The county court approved the appointment of John H. Fryer as attorney. The attorney entered actively upon his duties and, among other things, appeared as attorney (along with other counsel selected by certain beneficiaries) in defending the probate of the will against a contest which reached this court on appeal. [Wheeler v. Wade, 172 Okla. 365, 45 P.2d 66.]

In re Estate of Wah-Kon-Tah-He-Ump-Ah, 128 Okla. 179,261 P. 972, this court, in the syllabus, held:

"Where an executor may be allowed for fees paid to or to be paid to an attorney, out of an estate, as expenses necessarily incurred in the preservation of such estate, it is immaterial whether such item of expense be first allowed to the executor and by him paid to the attorney, or whether it be allowed direct to the attorney. The question of necessity for counsel or assistant counsel and the question of the compensation to which such counsel may be entitled are questions of fact, and where the court's finding as to such facts is clearly supported by the evidence, the finding will not be disturbed."

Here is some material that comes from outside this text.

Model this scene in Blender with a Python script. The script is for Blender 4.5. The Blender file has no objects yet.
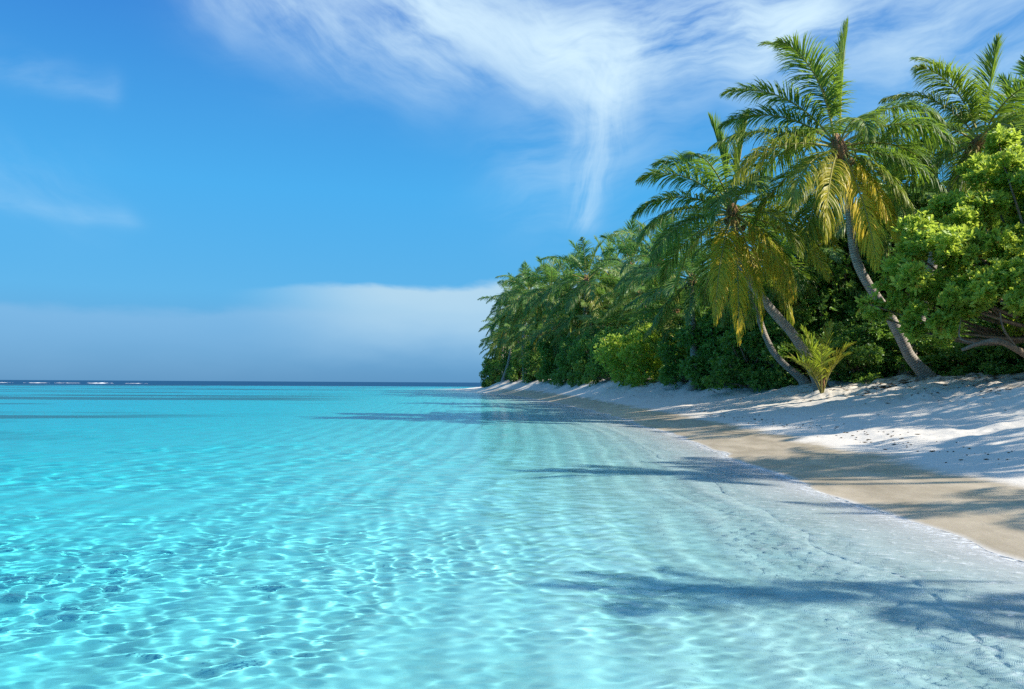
import bpy, bmesh, math, random
import numpy as np
from mathutils import Vector, Matrix, Quaternion, Euler

R = math.radians
scene = bpy.context.scene
COL = scene.collection

# ------------------------------------------------------------------ camera
W, H = 1024, 689
FPX = 803.0
CAM_H = 1.6
cam_d = bpy.data.cameras.new('camera')
cam_d.sensor_width = 36.0
cam_d.lens = FPX * 36.0 / W
cam_d.clip_start = 0.05
cam_d.clip_end = 20000
cam = bpy.data.objects.new('camera', cam_d)
COL.objects.link(cam)
PITCH, ROLL = 2.72, 0.33
cam.matrix_world = Matrix.Translation((0, 0, CAM_H)) @ Matrix.Rotation(R(90 + PITCH), 4, 'X') @ Matrix.Rotation(R(ROLL), 4, 'Z')
scene.camera = cam
CM = cam.matrix_world.to_3x3()


def at(px, py, d):
    """world point seen at photo pixel (px,py), d metres ahead (world y)"""
    v = CM @ Vector(((px - W / 2) / FPX, -(py - H / 2) / FPX, -1.0))
    v = v * (d / v.y)
    return Vector((v.x, v.y, v.z + CAM_H))


# ------------------------------------------------------------------ light
SUN_EL, SUN_AZ = 37.0, -17.0          # azimuth measured from +X towards +Y
sx = Vector((math.cos(R(SUN_EL)) * math.cos(R(SUN_AZ)), math.cos(R(SUN_EL)) * math.sin(R(SUN_AZ)), math.sin(R(SUN_EL))))
sun_d = bpy.data.lights.new('sun', 'SUN')
sun_d.energy = 4.6
sun_d.angle = R(0.53)
sun_d.color = (1.0, 0.93, 0.82)
sun = bpy.data.objects.new('sun', sun_d)
COL.objects.link(sun)
sun.rotation_euler = (-sx).to_track_quat('-Z', 'Y').to_euler()
sun_d.cycles.is_caustics_light = True

world = bpy.data.worlds.new('World')
scene.world = world
world.use_nodes = True
wt = world.node_tree
wt.nodes.clear()


class NT:
    """tiny helper for building node trees"""
    def __init__(s, tree): s.t = tree
    def n(s, typ, **kw):
        nd = s.t.nodes.new(typ)
        for k, v in kw.items(): setattr(nd, k, v)
        return nd
    def put(s, sock, v):
        if isinstance(v, bpy.types.NodeSocket): s.t.links.new(v, sock)
        else: sock.default_value = v
    def math(s, op, a, b=None, c=None, clamp=False):
        nd = s.n('ShaderNodeMath', operation=op, use_clamp=clamp)
        s.put(nd.inputs[0], a)
        if b is not None: s.put(nd.inputs[1], b)
        if c is not None: s.put(nd.inputs[2], c)
        return nd.outputs[0]
    def mix(s, f, a, b, blend='MIX'):
        nd = s.n('ShaderNodeMix', data_type='RGBA', blend_type=blend)
        s.put(nd.inputs[0], f); s.put(nd.inputs[6], a); s.put(nd.inputs[7], b)
        return nd.outputs[2]
    def noise(s, vec, scale, detail=4, rough=0.55, dist=0.0, dim='3D'):
        nd = s.n('ShaderNodeTexNoise', noise_dimensions=dim)
        if vec is not None: s.put(nd.inputs['Vector'], vec)
        nd.inputs['Scale'].default_value = scale
        nd.inputs['Detail'].default_value = detail
        nd.inputs['Roughness'].default_value = rough
        nd.inputs['Distortion'].default_value = dist
        return nd.outputs[0]
    def ramp(s, f, a, b, va=0.0, vb=1.0, smooth=True):
        nd = s.n('ShaderNodeMapRange', interpolation_type='SMOOTHSTEP' if smooth else 'LINEAR')
        s.put(nd.inputs[0], f); s.put(nd.inputs[1], a); s.put(nd.inputs[2], b)
        s.put(nd.inputs[3], va); s.put(nd.inputs[4], vb)
        return nd.outputs[0]
    def xyz(s, x, y, z):
        nd = s.n('ShaderNodeCombineXYZ')
        s.put(nd.inputs[0], x); s.put(nd.inputs[1], y); s.put(nd.inputs[2], z)
        return nd.outputs[0]
    def sep(s, v):
        nd = s.n('ShaderNodeSeparateXYZ'); s.put(nd.inputs[0], v)
        return nd.outputs
    def attr(s, name):
        nd = s.n('ShaderNodeAttribute', attribute_name=name)
        return nd


w = NT(wt)
sky = w.n('ShaderNodeTexSky', sky_type='NISHITA')
sky.sun_disc = False
sky.sun_elevation = R(SUN_EL)
sky.sun_rotation = R(90 - SUN_AZ)
sky.altitude = 0
sky.air_density = 1.0
sky.dust_density = 0.35
sky.ozone_density = 2.2
hs = w.n('ShaderNodeHueSaturation')
hs.inputs['Saturation'].default_value = 1.22
hs.inputs['Value'].default_value = 1.0
wt.links.new(sky.outputs[0], hs.inputs['Color'])
skycol = hs.outputs[0]
# clouds, laid out by compass azimuth and elevation (degrees) of the sky direction
tc = w.n('ShaderNodeTexCoord')
dx, dy, dz = w.sep(tc.outputs['Generated'])
DEG = 180 / math.pi
az = w.math('MULTIPLY', w.math('ARCTAN2', dx, dy), DEG)
el = w.math('MULTIPLY', w.math('ARCSINE', dz), DEG)


def deg(px, py):
    v = CM @ Vector(((px - W / 2) / FPX, -(py - H / 2) / FPX, -1.0)); v.normalize()
    return math.atan2(v.x, v.y) * DEG, math.asin(v.z) * DEG


# deep tropical blue: grade the pale horizon of the sky model towards clear-air blue
cr = w.n('ShaderNodeValToRGB')
w.put(cr.inputs[0], w.ramp(el, 0.0, 60.0, 0, 1, False))
for i, (p, c) in enumerate([(0.0, (0.42, 1.80, 3.6)), (0.04, (0.50, 2.15, 4.2)), (0.10, (0.58, 2.8, 5.2)), (0.22, (0.42, 2.75, 5.6)), (0.42, (0.24, 1.5, 4.5)), (0.75, (0.35, 2.1, 5.6)), (1.0, (0.45, 2.4, 6.0))]):
    e_ = cr.color_ramp.elements[i] if i < 2 else cr.color_ramp.elements.new(p)
    e_.position = p; e_.color = (c[0] / 7, c[1] / 7, c[2] / 7, 1)
vm = w.n('ShaderNodeVectorMath', operation='SCALE'); w.put(vm.inputs[0], cr.outputs[0]); vm.inputs['Scale'].default_value = 6.0
skycol = w.mix(w.ramp(el, 28, 55, 0.94, 0.65), skycol, vm.outputs[0])
aev = w.xyz(az, el, 0.0)
warp = w.math('MULTIPLY', w.math('SUBTRACT', w.noise(aev, 0.11, 2, 0.5), 0.5), 6.0)
warp2 = w.math('MULTIPLY', w.math('SUBTRACT', w.noise(w.xyz(az, el, 7.7), 0.13, 2, 0.5), 0.5), 4.0)
azw = w.math('ADD', az, warp)
elw = w.math('ADD', el, warp2)


def capsule(p0, p1, wid, soft=True, warped=True, wid1=None):
    """soft streak of cloud between two sky directions"""
    a0, e0 = p0; a1, e1 = p1
    A, E = (azw, elw) if warped else (az, el)
    L = math.hypot(a1 - a0, e1 - e0); ux, uy = (a1 - a0) / L, (e1 - e0) / L
    ra, re = w.math('SUBTRACT', A, a0), w.math('SUBTRACT', E, e0)
    t = w.math('ADD', w.math('MULTIPLY', ra, ux), w.math('MULTIPLY', re, uy))
    q = w.math('ABSOLUTE', w.math('ADD', w.math('MULTIPLY', ra, -uy), w.math('MULTIPLY', re, ux)))
    over = w.math('MAXIMUM', w.math('SUBTRACT', w.math('MULTIPLY', t, -1), 0.0), w.math('SUBTRACT', t, L))
    over = w.math('MAXIMUM', over, 0.0)
    dist = w.math('SQRT', w.math('ADD', w.math('MULTIPLY', q, q), w.math('MULTIPLY', over, over)))
    ww = wid if wid1 is None else w.ramp(t, 0.0, L, wid, wid1, False)
    return w.math('POWER', 2.718, w.math('MULTIPLY', w.math('POWER', w.math('DIVIDE', dist, ww), 2.0), -1.0))


def streaks(rot, sc, stretch, seed, lo, hi):
    c, s_ = math.cos(R(rot)), math.sin(R(rot))
    u = w.math('ADD', w.math('MULTIPLY', azw, c / stretch), w.math('MULTIPLY', elw, s_ / stretch))
    v = w.math('ADD', w.math('MULTIPLY', azw, -s_), w.math('MULTIPLY', elw, c))
    return w.ramp(w.noise(w.xyz(u, v, seed), sc, 8, 0.60), lo, hi)


st1 = streaks(-28, 0.42, 3.5, 3.1, 0.20, 0.80)
st2 = streaks(8, 0.45, 4.0, 9.4, 0.22, 0.82)
st3 = streaks(80, 0.5, 5.0, 5.4, 0.30, 0.66)
layers = []
def add_cloud(mask, tex, amt): layers.append(w.math('MULTIPLY', w.math('MULTIPLY', mask, tex), amt))
add_cloud(capsule(deg(210, -25), deg(420, 35), 2.2, wid1=3.4), st1, 0.75)
add_cloud(capsule(deg(430, 5), deg(600, 78), 2.7), st1, 1.2)
add_cloud(capsule(deg(560, 45), deg(790, 28), 2.3), st2, 1.25)
add_cloud(capsule(deg(760, 10), deg(1200, 40), 4.2), st2, 0.6)
add_cloud(capsule(deg(300, -80), deg(900, -60), 6.0), st2, 0.45)
add_cloud(capsule(deg(612, 70), deg(583, 215), 2.4, warped=False, wid1=1.0), st3, 0.50)
add_cloud(capsule(deg(640, 95), deg(560, 150), 4.5), st2, 0.30)
add_cloud(capsule(deg(-60, 196), deg(120, 214), 0.7), st2, 0.14)
add_cloud(capsule(deg(-60, 150), deg(80, 195), 2.2), st1, 0.10)
add_cloud(capsule(deg(-60, 55), deg(110, 90), 0.8), st2, 0.18)
# unseen thin cloud, added above the camera's view to brighten the shaded parts
layers.append(w.math('MULTIPLY', w.math('MULTIPLY', w.ramp(el, 34, 50), streaks(20, 0.08, 2.0, 1.4, 0.30, 0.65)), 0.4))
cl = layers[0]
for L_ in layers[1:]: cl = w.math('ADD', cl, L_)
cl = w.math('SUBTRACT', 1.0, w.math('POWER', 2.718, w.math('MULTIPLY', cl, -1.25)))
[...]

In Nichols v. Wallace, 155 Okla. 231, 9 P.2d 430, this court approved fees paid to the attorney for the administrator, and in the syllabus held:

"An attorney who, under employment by an administratrix, renders necessary services beneficial to the estate of the deceased in the settlement thereof, is entitled to a reasonable fee for such services, and the county court has jurisdiction to make the allowance direct to the attorney, even though the administratrix refuses to pay the claim and objects to any allowance therefor."

In their brief, counsel for defendants argue that the claims allowed by the county court are not a proper charge against the estate of George Wade, deceased, for the reason that the deceased was an enrolled full-blood Chickasaw Indian. We have examined the authorities submitted in support of this contention and conclude that they are not in point. Most of the cases cited deal with the question of whether the estate of the deceased is liable for the payment of debts incurred during the lifetime of the allottee. Other cases involve questions affecting the property of an allottee dying intestate. In Tucker v. Masters, 97 Okla. 70, 222 P. 259, this court held that under the Act of Congress of April 26, 1906 (sec. 23, 34 Stat. 145), as amended by Act of May 27, 1908 (sec. 8, 35 Stat. 315), the full-blood Cherokee Indian was authorized to execute a will and that the county court of the proper county had jurisdiction in the probate thereof. Blundell v. Wallace,96 Okla. 26, 220 P. 40.

In the present case we are considering a situation wherein the county court of Pontotoc county had jurisdiction of the estate of George Wade, deceased. The claims allowed were expenses incurred in the administration of an estate wherein, generally, the proceedings are conducted as provided for by laws of the state relating to the probate of wills of other citizens. The reasonableness of the claims allowed are not in dispute. The fact that all of the estate of the deceased did not come into the possession of Hatcher as administrator is, in our opinion, not sufficient reason for disallowing the claim for services rendered, nor is the fact that the appointment was improperly made a sufficient ground for disallowing the claims. The general rule seems to be that where an executor or administrator resigns or is removed before completing administration, it is generally a question of judicial discretion as to whether compensation shall be allowed, and in what amount, within statutory limitations. Note 94, A. L. R., p. 1102.

Under the facts we conclude that the claims filed by the claimants are valid and should be allowed. The judgment of the trial court is reversed.

OSBORN, C. J., BAYLESS, V. C. J., and CORN and HURST, JJ., concur.